It's not so much that as there is the net-negative side effect of having people redo the same work over and over again at their day job or whatever. It horrifies me when I think about the number of hours of people's lives wasted on things like that.
It applies to both sides of the argument, with organizations keeping things to themselves or others avoiding codebases for the inverse reason.
I would argue that in many ways (that vary from project to project) the duplicated efforts are a good thing overall. Now, instead of having one single group or person working on a particular topic, there are many and the knowledge, learning, experience, and expertise that comes from that isn't locked up with only a select few. That can be applied in more areas, used for more things, or carried into other endeavors. It also hedges against all that expertise being lost if the few experts of the original project abandon it for whatever reason.
I don't see all the efforts that go into *BSD, Windows, macOS, etc... as being wasted just because Linux is available, nor would I consider the effort to try something completely new in os/kernel design that starts from a clean slate a waste, even if it doesn't end up becoming wildly popular. Not everyone who has the capacity to work on a duplicate effort would be able to contribute to the original, and the original will never be able to perfectly meet the goals/needs of everyone.

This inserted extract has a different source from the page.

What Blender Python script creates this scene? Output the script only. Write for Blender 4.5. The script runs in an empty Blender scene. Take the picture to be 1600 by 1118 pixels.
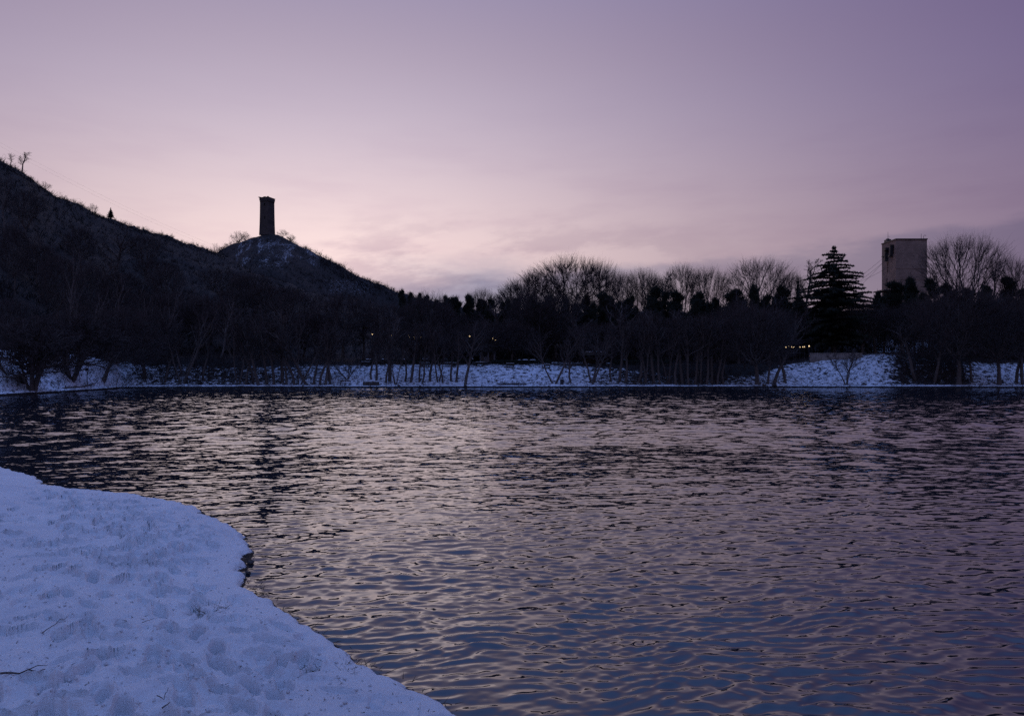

But who cares if someone chooses to redo work they didn't have to? I don't care about that at all. Self inflicted wound.
They presumably can salve that horrible wound with all the money they get (not make or earn, just get) from their chosen modus operundi.
> It's not so much that as there is the net-negative side effect of having people redo the same work over and over again at their day job or whatever. It horrifies me when I think about the number of hours of people's lives wasted on things like that.
Given that this issue applies to all proprietary/non-opensource software, which is the overwhelming majority of software out there, you can hardly blame GPL3 for this fact of life.